The association has approximately 35,000 Jenische members, 3,500 of whom are still living the nomadic lifestyle while the remainder are settled in permanent homes. Although they are entirely separate from the Roma, many Swiss fail to recognize the differences.

Although there has always been a Roma population in Switzerland, Roma numbers in Switzerland have recently increased significantly due to the adoption of the EU’s free movement of people directive.

“Some Roma from other countries actually behave like elephants in a china shop," Uschi Waser, president of the Naschet Jenische Foundation, told Tages Anzeiger.

"Unfortunately, it is difficult to get them to abide by our rules”.

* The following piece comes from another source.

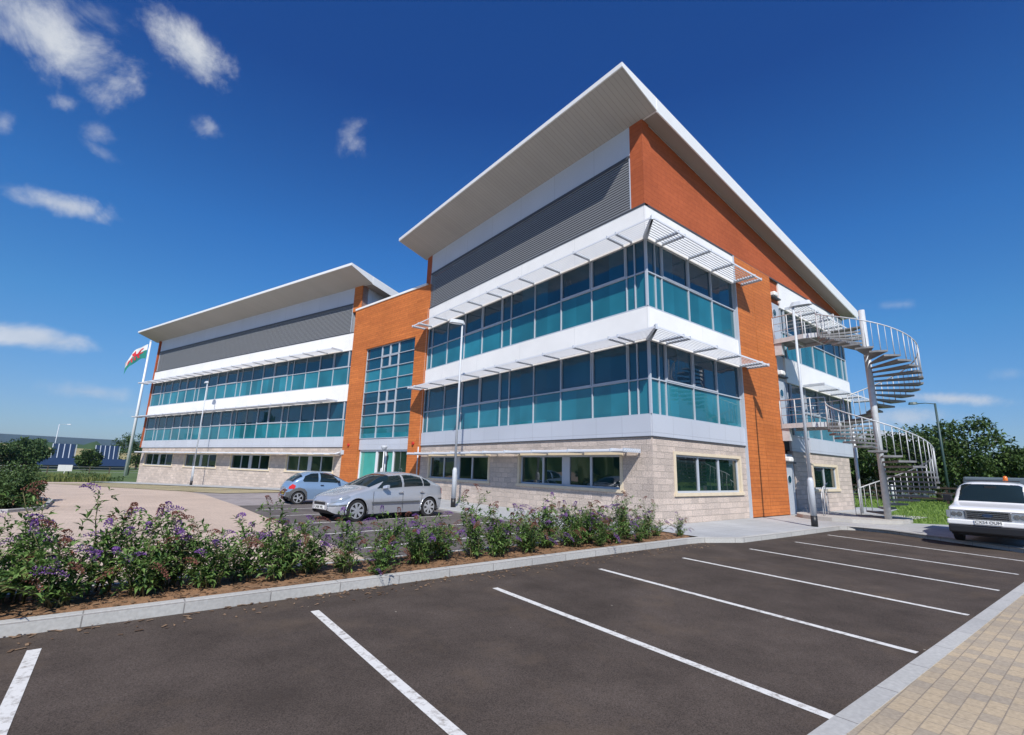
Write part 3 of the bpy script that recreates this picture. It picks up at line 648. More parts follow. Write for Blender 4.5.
op = MB()
for za, zb_ in ((rows[6], rows[8]), (rows[2], rows[4])):
    for (c0, c1) in ((2.98, 3.93), (3.97, 4.92)):
        for (p, q) in ((za+.03, (za+zb_)/2-.03), ((za+zb_)/2+.03, zb_-.03)):
            op = MB(); w_ = .035; op.box(c0, c1, -.13, -.05, p, p+w_, TM); op.box(c0, c1, -.13, -.05, q-w_, q, TM); op.box(c0, c0+w_, -.13, -.051, p+w_, q-w_, TM); op.box(c1-w_, c1, -.13, -.051, p+w_, q-w_, TM)
            op.build('opening_light', M['frame'], g)
# entrance doors
e = MB().box(1.15, 6.8, -.33, -.28, 0, 2.67, TM).build('entrance_glazing', M['ggreen'], B)
MB().box(4.9, 6.72, -.279, -.265, .05, 2.6, TM).build('aqua_screen', M['aqua'], e); MB().box(3.0, 3.55, -.279, -.265, .05, 2.6, TM).build('aqua_screen', M['aqua'], e)
f = MB(); 
for c, w in ((1.17,.04),(2.9,.05),(3.75,.05),(4.75,.10),(6.76,.05)): f.box(c-w, c+w, -.28, -.2, 0, 2.67, TM)
f.box(1.15, 6.8, -.28, -.205, 2.55, 2.67, TM); f.build('frame', M['slat'], e)
for s_ in (3.65, 3.85): MB().tube([TM(s_,-.15,.9), TM(s_,-.15,1.6)], .02).build('handle', M['galv'], e)
for s_ in (.55, 7.9): MB().disc_y(TM(s_, .10, 3.0), .10, .10, 14, axis='X').build('alarm_box', M['redbox'], B)
box(TL, -.25, .02, -.1, .2, 2.35, 2.65, 'security_camera', M['post'])
MB().tube([TL(.1,.15,2.5), TL(.35,.5,2.35)], .07).build('security_camera', M['post'], B)
# downpipe & edge trim
box(TF, W1, W1+.07, -.1, .09, 2.9, 11.4, 'edge_trim', M['slat'])
MB().tube([TF(15.95+.2,.1,.0), TF(15.95+.2,.1,2.8)], .045).build('downpipe', M['post'], B)
# ---- brise soleil
def brise(T, s0, s1, z, arms, depth=1.0, mitre0=False, nb=8, tilt=.60, low=False):
    p = depth/nb; mb = MB()
    for i in range(nb):
        k = .09+i*(depth-.1)/nb+.02; a = s0-(k+.05 if mitre0 else 0)
        c, sn = math.cos(tilt)*.115, math.sin(tilt)*.115; t = .012
        k1 = k+c; a0, a1 = a, a
        # outer edge lower, inner edge higher
        mb.add([T(a,k,z+sn),T(s1,k,z+sn),T(s1,k1,z),T(a,k1,z),T(a,k+.006,z+sn+t),T(s1,k+.006,z+sn+t),T(s1,k1+.006,z+t),T(a,k1+.006,z+t)], [(0,1,2,3),(4,7,6,5),(0,4,5,1),(1,5,6,2),(2,6,7,3),(3,7,4,0)])
    b = mb.build('brise_soleil', M['slat'], B)
    e = MB(); a = s0-(depth if mitre0 else 0)
    e.box(a, s1, depth-.005, depth+.018, z-.005, z+.06, T); e.build('edge_rail', M['slat'], b)
    m_ = MB()
    for s in arms: MB().box(s-.014, s+.014, .05, depth+.03, z-.03, z+.10, T).build('support_arm', M['frame'], b)
    if mitre0:
        q = [T(0.0,.06,z-.05), T(-.05,.0,z-.05)]; 
        p0 = Vector(T(0.03,.03,z)); p1 = Vector(T(-depth-.03,depth+.03,z)); d = (p1-p0).normalized(); n = Vector((-d.y,d.x,0))*.035
        cc = [p0-n, p1-n, p1+n, p0+n]; m_.add([(*v.xy,z-.06) for v in cc]+[(*v.xy,z+.12) for v in cc], [(0,3,2,1),(4,5,6,7),(0,1,5,4),(1,2,6,5),(2,3,7,6),(3,0,4,7)])
    if m_.v: m_.build('mitre_arm', M['frame'], b)
    return b
for z in (6.20, 10.03):
    brise(TF, 0, 16.3, z, [.55,.95,2.65,4.36,6.06,7.6,8.5,10.2,11.9,13.7,15.5,16.28], mitre0=True)
    brise(TS, 0, 6.95, z, [.55,.95,2.74,4.5,6.34,6.93], mitre0=False if False else True)
    brise(TL, 1.2, LL+1.4, z, [1.22,3.0,4.8,6.6,8.4,10.2,12,13.8,15.6,17.4,19.2,21,22.8,24.6,26.4,28.2,30,31.8,33.6,35.9])
brise(TS, 11.6, 20.6, 10.03, [11.62,13.3,15.05,16.8,18.55,20.1,20.58], nb=8)
brise(TS, 13.0, 20.6, 6.20, [13.02,15.05,16.8,18.55,20.58], nb=8)
brise(TF, .42, 15.9, 2.34, [.44,1.0,3.0,5.0,6.8,8.4,9.4,11.2,13.0,15.0,15.88], depth=.93)
brise(TL, .2, LL-1.0, 2.34, [.3,2.2,4.2,6.2,8,10,12,14,16,18,20,22,24,26,28,30,32,33.5], depth=.93)

# ------------------------------------------------------------------ spiral stair
PX, PY = 10.17, -3.63
ST = empty('spiral_fire_escape', (PX, PY, 0), 0, 'galvanised spiral fire escape stair with two landings at the end of the building', 'staircase')
def sp(th, r, z): return (r*math.cos(th), r*math.sin(th), z)
MB().tube([(0,0,0),(0,0,8.75)], .118, 20).build('centre_pole', M['galv'], ST)
R = 1.68; DT = rad(15.17)
def flight(z0, n, th0):
    pts = []
    for k in range(1, n+1):
        th = th0+DT*k; z = z0-.183*k; a, b = th-DT*.85, th+DT*.5
        mb = MB(); m0 = (a+b)/2
        v = [sp(a,.13,z), sp(a,R,z), sp(m0,R+.015,z), sp(b,R,z), sp(b,.13,z)]
        mb.prism([(p[0],p[1]) for p in v], z-.07, z)
        mb.build('tread', M['galvdark'] , ST)
        # baluster at the outer end
        o = sp(th, R-.02, z-.04); MB().tube([o, (o[0],o[1],z+1.08)], .017, 6).build('baluster', M['galv'], ST)
        
        o2 = sp(th+DT/2, R-.02, z-.06); MB().tube([o2, (o2[0],o2[1],z+1.0)], .010, 6).build('baluster', M['galv'], ST)
        pts.append(sp(th, R-.02, z+1.08))
    f = []
    for i in range(len(pts)-1):
        a_ = th0+DT*(i+1); 
        for j in range(3): t = j/3; f.append(sp(a_+DT*t, R-.02, z0-.183*(i+1+t)+1.08))
    f.append(pts[-1])
    MB().tube(f, .024, 8).build('handrail', M['galv'], ST)
TH0 = rad(209.75-15.17*8)
flight(8.05, 21, TH0)
flight(4.02, 21, TH0)
def landing(z):
    # slab from the door out to the pole
    poly = [(-.32,3.55),(1.35,3.55),(1.35,1.9),(sp(rad(52),R,0)[0],sp(rad(52),R,0)[1]),(.12,.1),(-.12,.1),(sp(rad(97),R,0)[0],sp(rad(97),R,0)[1]),(-.42,2.2)]
    l = MB().prism(poly, z-.05, z).build('landing', M['galvdark'], ST)
    e = MB(); n = len(poly)
    for i in (1,2,6,7,0):
        a = Vector((*poly[i],0)); b = Vector((*poly[(i+1)%n],0))
        if i == 0: continue
        d = (b-a).normalized(); nn = Vector((d.y,-d.x,0))*.03
        e.add([(*(a+nn).xy,z-.19),(*(b+nn).xy,z-.19),(*(b-nn).xy,z-.19),(*(a-nn).xy,z-.19),(*(a+nn).xy,z+.02),(*(b+nn).xy,z+.02),(*(b-nn).xy,z+.02),(*(a-nn).xy,z+.02)], [(0,3,2,1),(4,5,6,7),(0,1,5,4),(1,2,6,5),(2,3,7,6),(3,0,4,7)])
    for y in (1.2, 2.0, 2.8): e.box(-.38, 1.3, y-.03, y+.03, z-.17, z-.052)
    e.build('edge_beam', M['galv'], l)
    for path in ([(-.34,3.5),(-.42,2.2),(-.25,1.66)], [(1.33,3.5),(1.33,1.9),(1.05,1.36)]):
        r = MB()
        for h, rr in ((1.1,.024),(.75,.012),(.4,.012)): r.tube([(x,y,z+h) for x,y in path], rr, 8)
        for i, (x, y) in enumerate(path):
            r.tube([(x,y,z-.15),(x,y,z+1.1)], .024, 8)
        x0,y0 = path[0]; x1,y1 = path[1]; r.tube([((x0+x1)/2,(y0+y1)/2,z-.15),((x0+x1)/2,(y0+y1)/2,z+1.1)], .024, 8)
        r.build('guard_rail', M['galv'], l)
    MB().box(-.3, .0, 3.2, 3.52, z-.75, z-.2).build('bracket', M['galv'], l)
landing(8.05); landing(4.02)
# foot of the stair: rail to the ground and cage rods to the pole
MB().tube([(-1.05,1.9,.05),(-1.05,1.9,.95),(-.75,1.95,1.25),(-.3,1.9,1.45)], .022, 8).build('foot_rail', M['galv'], ST)
for x in (-.75, -.45): MB().tube([(x,1.93,.05),(x,1.93,1.28+.2*(x+.75))], .014, 6).build('baluster', M['galv'], ST)
mb = MB(); mb.prism([(1.9*math.cos(rad(t))+(.6 if math.cos(rad(t))>0 else -.2), 1.9*math.sin(rad(t))+.3) for t in range(0,360,20)], 0.0, .14)
o = mb.build('stair_plinth', M['concrete'], None, loc=(PX+.4, PY+1.1, .0)); tag(o, 'low pale concrete plinth under the foot of the spiral stair', 'plinth')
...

Most people accept that not all Roma are bad apples”. Both Waser and Huber acknowledge that it is the bad behaviour of a few that is tarnishing the reputations of both ethnic groups.

In addition, the Roma are also being used as scapegoats for an increase in criminal activity.

“Many criminals operate across the borders, but only some of them are Roma,” Venanz Nobel, vice-president of the Transnational Jenische Assocation, told the newspaper.

“But the news is dominated by the Roma, which perpetuates the old prejudices that they are thieving gypsies.”

Nobel is also concerned about the actions being taken supposedly to protect the children used by the Roma for criminal activities. He sees parallels with the action taken between 1926 and 1972, when some 600 Jenische children were taken away from their parents.

“Even today, the kids are an excuse, while the goal really is to clean up and free the streets of gypsies,” Nobel said.